Brandon Jones finished second and was followed by Justin Allgaier and Daniel Hemric as Chevrolet and Toyota alternated the top four positions. Jordan Anderson was fifth to lead another trio of Chevrolets, and Cindric was the highest-finishing Ford driver in ninth — good enough to clinch him a spot in the next round.

“As far as I understand we’ve advanced onto the next round, so it’s kind of job accomplished for the day,” Cindric said.
The final caution of the night came with 12 laps remaining when Brett Moffitt in a pack of traffic got a big shove from behind and was ping-ponged off a pair of other cars. The crash collected playoff drivers Riley Herbst and Harrison Burton, but they were not the only title contenders to have problems at Talladega.

Herbst led four times for a race-high 26 laps and now goes to The Roval hoping to avoid playoff elimination.

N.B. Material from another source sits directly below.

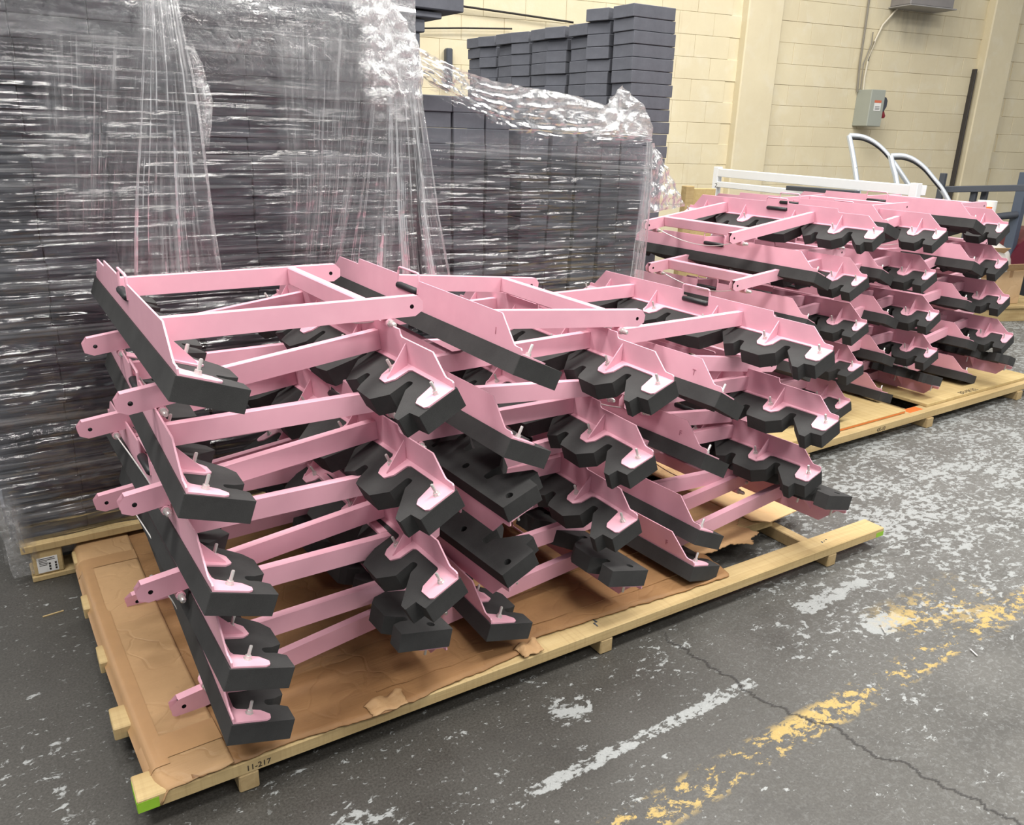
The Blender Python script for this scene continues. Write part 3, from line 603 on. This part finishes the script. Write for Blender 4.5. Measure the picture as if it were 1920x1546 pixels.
o = obj('foam_stack_core', box_mesh('foam_stack_core', (.2, 3.53, .02), (at_y(786, 90, 3.53).x, 3.9, at_y(786, 90, 3.53).z), .004, BLOCK)); tag(o, 'charcoal foam stack hidden behind the tall wrapped stack', 'foam stack')
# pallets below the wrapped stacks
def small_pallet(x0, x1, y0, label, blocks):
    p = empty('pallet', (x0, y0, 0)); tag(p, label, 'pallet', 'pallets under the wrapped foam')
    for v in (0, .16, .33, .45): obj('deck_board', box_mesh('deck_board', (0, 0, 0), (x1 - x0, .11, .028), .003, WOOD), None, p, (0, v, .110))
    for b0, b1 in blocks:
        o = obj('block', box_mesh('block', (0, 0, 0), (b1 - b0, .12, .088), .004, WOOD), None, p, (b0 - x0, .005, .0205)); obj('block', o.data, None, p, (b0 - x0, .40, .0205))
    for v in (0, .40): obj('bottom_board', box_mesh('bottom_board', (0, 0, 0), (x1 - x0, .12, .02), .003, WOOD), None, p, (.02, v, .0))
    return p
p3 = small_pallet(.028, 1.54, 2.895, 'small wooden pallet with paper label under the tall wrapped stack', ((.056, .147), (.72, .83), (1.40, 1.5)))
lb = obj('paper_label', box_mesh('paper_label', (0, -.001, 0), (.062, 0, .056), 0, PAPER), None, p3, (.040, -.0002 + .005, .028)); tag(lb, 'white paper label with printed lines')
for k in range(5): obj('printed_line', box_mesh('printed_line', (0, -.0006, 0), (R.uniform(.02, .05), 0, .002), 0, INK), None, lb, (.006, -.001, .050 - .006 * k))
for k in range(3):
    for q in (.034, .052): obj('printed_line', box_mesh('printed_line', (0, -.0006, 0), (.006, 0, .007), 0, INK), None, lb, (q, -.001, .006 + .010 * k))
small_pallet(1.575, 2.74, 2.93, 'small wooden pallet under the lower wrapped stack', ((1.6, 1.7), (2.1, 2.2), (2.6, 2.7)))

# ---------------------------------------------------------------- stretch film
def mat_film(name, haze, gloss, bump, rough, uvscale, tint=(.80, .81, .82, 1)):
    """thin stretched polythene: clear with glossy ridges along its pull and milky where it is gathered; 'gather' is stored on the mesh"""
    b = N(name)
    uv = b.n('ShaderNodeUVMap', uv_map='film').outputs[0]
    at = b.n('ShaderNodeAttribute', attribute_name='gather').outputs['Fac']; ed = b.n('ShaderNodeAttribute', attribute_name='cover').outputs['Fac']
    mp = lambda sc, lo=(0, 0, 0): b.n('ShaderNodeMapping', {'Vector': uv, 'Scale': sc, 'Location': lo}).outputs[0]
    a, c = uvscale
    s1 = b.noise(mp((a, c, 1)), 1.0, 5, 0.6, 0.3); s2 = b.noise(mp((a * 2.6, c * 2.2, 1), (3, 1, 0)), 1.0, 4, 0.6); s3 = b.noise(mp((a * .5, c * .3, 1), (7, 2, 0)), 1.0, 3)
    blot = b.noise(b.world((3.2, 3.2, 3.2), (1, 4, 2)), 1.0, 4, 0.6); cr = b.noise(b.world((34, 34, 34)), 1.0, 5, 0.62, 1.2)
    gath = b.m2('MULTIPLY', at, b.ramp(blot, 0.35, 0.6, 0.55, 1.0))
    h = b.m2('ADD', b.m2('MULTIPLY', s1, 0.7), b.m2('ADD', b.m2('MULTIPLY', s2, 0.3), b.m2('MULTIPLY', b.m2('MULTIPLY', cr, gath), 1.2)))
    ridge = b.noise(mp((a * 1.6, c * .8, 1), (2, 9, 0)), 1.0, 1.2, 0.5, 0.2)
    h = b.m2('ADD', b.m2('MULTIPLY', ridge, b.ramp(b.noise(b.world((2.6, 2.6, 5.5), (6, 3, 1)), 1.0, 3, 0.6), 0.40, 0.62, 0.22, 0.95)), b.m2('ADD', b.m2('MULTIPLY', s1, 0.12), b.m2('MULTIPLY', b.m2('MULTIPLY', cr, gath), 1.2)))
    nrm = b.bump(h, 1.0, bump)
    gl = b.n('ShaderNodeBsdfGlossy', {'Color': (1, 1, 1, 1), 'Roughness': rough, 'Normal': nrm}); tr = b.n('ShaderNodeBsdfTransparent', {'Color': (.98, .98, .98, 1)})
    fr = b.n('ShaderNodeFresnel', {'IOR': 1.42, 'Normal': nrm}).outputs[0]
    g = b.m2('MULTIPLY', b.m2('MULTIPLY', fr, gloss, True), ed)
    m1 = b.n('ShaderNodeMixShader', {0: g, 1: tr.outputs[0], 2: gl.outputs[0]})
    df = b.n('ShaderNodeBsdfDiffuse', {'Color': tint}); tl = b.n('ShaderNodeBsdfTranslucent', {'Color': tint}); dd = b.n('ShaderNodeMixShader', {0: .4, 1: df.outputs[0], 2: tl.outputs[0]})
    st = b.m2('MAXIMUM', b.ramp(s1, .50, .68), b.m2('MULTIPLY', b.ramp(s2, .55, .68), .7)); st = b.m2('MULTIPLY', st, b.ramp(s3, .38, .6, .25, 1))
    hz = b.m2('ADD', haze[0], b.m2('MULTIPLY', st, haze[1] - haze[0])); hz = b.m2('ADD', hz, b.m2('MULTIPLY', gath, b.ramp(cr, .35, .62, .04, .30)))
    m2 = b.n('ShaderNodeMixShader', {0: b.m2('MULTIPLY', hz, ed), 1: m1.outputs[0], 2: dd.outputs[0]})
    b.t.links.new(m2.outputs[0], b.out.inputs[0]); return b.m
FILM_H = mat_film('stretch_film', (.004, .34), 2.6, .040, .10, (1.3, 50))          # u along the stack, v up: ridges run level
FILM_V = mat_film('loose_film_folds', (.05, .60), 2.5, .010, .2, (26, 1.6))
FILM_C = mat_film('crumpled_film', (.05, .30), 3.2, .016, .15, (6, 9))
def nz(x, y, z): return noise.noise((x, y, z))
def pl(o, par):
    o.parent = par; o.matrix_parent_inverse = Matrix.Translation(-Vector(par.location)); return o
def film(name, par, nu, nv, fn, mat, gather=lambda u, v: 0.0, cover=lambda u, v: 1.0, uvs=(1, 1)):
    me = grid_mesh(name, nu, nv, fn, mat)
    ga = me.attributes.new('gather', 'FLOAT', 'POINT'); co = me.attributes.new('cover', 'FLOAT', 'POINT')
    n = nu + 1
    ga.data.foreach_set('value', [gather((i % n) / nu, (i // n) / nv) for i in range(n * (nv + 1))])
    co.data.foreach_set('value', [cover((i % n) / nu, (i // n) / nv) for i in range(n * (nv + 1))])
    lay = me.uv_layers.new(name='film')
    vi = [0] * len(me.loops); me.loops.foreach_get('vertex_index', vi); fl = []
    for k in vi: fl += [(k % n) / nu * uvs[0], (k // n) / nv * uvs[1]]
    lay.data.foreach_set('uv', fl)
    return pl(obj(name, me), par)
f1 = empty('stretch_film', (.75, 2.9, .1)); tag(f1, 'clear stretch film wrapped round the tall foam stack with loose hanging folds', 'plastic film', 'stretch film on the foam stacks')
def sheet1(u, v):
    x = -.02 + 1.555 * u; z = .075 + 1.92 * v; t = sm(z, 1.62, 1.85)
    y = 2.927 - .007 * nz(x * 3, z * 12, 0) - .003 * nz(x * 4, z * 50, 3) - .016 * t * nz(x * 7, z * 20, 7) - .02 * sm(v, .12, 0) * nz(x * 8, 1, 1)
    return (x, y, z)
film('film_sheet', f1, 120, 260, sheet1, FILM_H, lambda u, v: max(sm(v + .05 * nz(u * 6, 0, 3) + .03 * nz(u * 17, 2, 3), .79, .90) * (.65 + .35 * sm(u, .1, .8)), .5 * sm(v, .03, 0) , .35 * sm(u, .62, .8) * sm(v, .72, .85)), uvs=(1.55, 1.92))
def corner1(u, v):                          # gathered film at the lower left corner of the stack
    z = .03 + .38 * v; x = -.05 + .10 * u + .05 * (1 - v); return (x + .01 * nz(u * 5, z * 9, 2), 2.905 - .02 * abs(nz(u * 7, z * 12, 5)), z)
film('film_gather', f1, 20, 40, corner1, FILM_C, lambda u, v: .8, lambda u, v: sm(v, 1, .6) * sm(u, 1, .5))
def curtain(left, right, Y, amp, seed, sway=.0, nf=8):
    """film hanging in folds between two border lines that fan out from a pinched top"""
    def edge(poly, v):
        py = poly[0][1] + (poly[-1][1] - poly[0][1]) * v
        for (ax, ay), (bx, by) in zip(poly, poly[1:]):
            if py <= by + 1e-6: return (ax + (bx - ax) * (py - ay) / (by - ay), py)
        return poly[-1]
    def fn(u, v):
        a, b = edge(left, v), edge(right, v); y0 = Y - sway * v
        pa, pb = at_y(a[0], a[1], y0), at_y(b[0], b[1], y0); p = pa.lerp(pb, u)
        fold = nz(u * nf, seed, v * .9) + .45 * nz(u * nf * 2.6, seed + 5, v * 1.6)
        p.y += amp * fold * (.35 + .65 * v) + .003 * nz(p.x * 30, p.z * 30, seed); return p
    return fn
soft = lambda u, v: sm(u, 0, .3) * sm(u, 1, .75) * sm(v, 0, .2) * sm(v, 1, .7)
left_soft = lambda u, v: .35 + .65 * sm(u, 0, .5)
film('film_drape', f1, 120, 60, curtain([(250, -20), (246, 60), (226, 200), (205, 350), (190, 520)], [(330, -20), (346, 60), (364, 140), (377, 220), (388, 310), (403, 430), (418, 520)], 2.875, .020, 3, .03, 7), FILM_V, lambda u, v: .5 * sm(v, .45, 0) + .6 * sm(u, .93, 1), lambda u, v: sm(u, 0, .35) * 1.0, (.8, 1))
film('film_drape', f1, 120, 60, curtain([(20, 30), (40, 200), (60, 330), (70, 480)], [(290, 30), (275, 200), (260, 330), (250, 480)], 2.895, .008, 13, .005, 8), FILM_V, lambda u, v: .3 * sm(v, .5, 0), lambda u, v: .75 * soft(u, v))
film('film_drape', f1, 140, 70, curtain([(672, -10), (680, 60), (676, 200), (650, 350), (610, 530)], [(720, -10), (785, 80), (790, 180), (808, 300), (822, 400), (848, 530)], 2.87, .024, 8, .04, 8), FILM_V, lambda u, v: .9 * sm(v, .5, .05) + .5 * sm(u, .95, 1), left_soft, (1.1, 1))
film('film_drape', f1, 90, 70, curtain([(505, 20), (515, 200), (528, 350), (525, 520)], [(690, 20), (676, 200), (660, 350), (640, 520)], 2.89, .006, 21, .01, 7), FILM_V, lambda u, v: .5 * sm(v, .35, 0), lambda u, v: .8 * sm(u, 0, .12) * sm(v, 1, .8) * sm(v, 0, .15))
def crump(left, right, Y, amp, seed):
    c = curtain(left, right, Y, .004, seed)
    def fn(u, v):
        p = c(u, v); p.y -= amp * abs(nz(p.x * 11, p.z * 11, seed)) + amp * .5 * nz(p.x * 30, p.z * 30, seed + 2); return p
    return fn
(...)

“Somebody from behind me didn’t use their brake pedal and knocked the back of our race car off, so we had to come down pit road and fix that, and then that obviously put us in the hornet’s nest and the top three-wide. At that point, I knew we were gonna be wrecked,” Herbst said. “We led a lot of laps. We got a lot of points, but we just didn’t finish well. I think we’ve got to go win the Roval now.”

Noah Gragson led eight laps late but was wrecked while leading with 24 laps to go. Jeb Burton shoved Moffitt and Moffitt got loose then hooked left into Gragson, sending Gragson straight into the wall and bringing out the second red flag of the race.
The seven-car crashed also collected playoff driver Myatt Snider.

“The energy in the pack was a little chaotic. I thought it was a little early to be that aggressive,” Snyder said.
The first red flag was to fix damage to a retaining wall that occurred when AJ Allmendinger and Sam Mayer crashed 24 laps into the race. Allmendinger was the regular-season champion

“I just got hung up there, once you get back there, the people you are racing, it happens,” Allmendinger said. “We’re going to a pretty good racetrack for us.”